Seberapa efektif dan efisienkah toko atau lapaknya dalam menghasilkan laba bersih, maka perbandingan antara laba bersih dengan harta kekayaan toko atau lapaknya menunjukkan tingkat pengembalian modalnya? Dalam ilmu manajemen keuangan dikenal istilah Return On Asset (ROA) yaitu mengukur tingkat efektifitas dan efisiensi pengembalian harta kekayaan (asset) atas laba bersih yang dihasilkan.

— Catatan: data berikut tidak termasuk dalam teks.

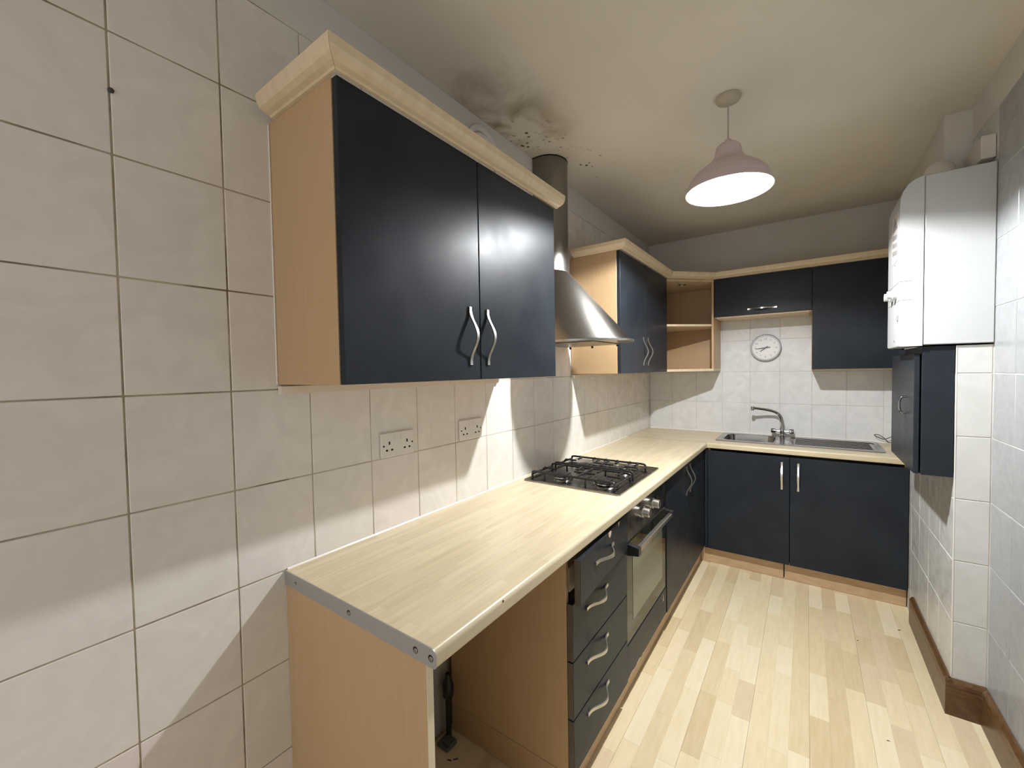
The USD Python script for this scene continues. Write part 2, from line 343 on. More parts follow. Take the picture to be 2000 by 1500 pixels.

Diantara lembaga perbankan nasional, Bank Mandiri memiliki total harta kekayaan (asset) terbesar, yaitu sejumlah Rp2.174,2 triliun, dan pada tahun 2023 tumbuh sebesar 9,1 persen (tahunan/year on year/yoy) dibandingkan tahun 2022 yang sejumlah Rp1.992,5 triliun. Peningkatan harta kekayaan (asset) tersebut didorong oleh realisasi penyaluran kreditnya di tahun 2023 yang mencapai Rp1.398,1 triliun atau mengalami pertumbuhan tahunan sebesar 16,3 persen. Capaian ini melampaui pertumbuhan tahunan kredit industri yang hanya sebesar 10,38 persen.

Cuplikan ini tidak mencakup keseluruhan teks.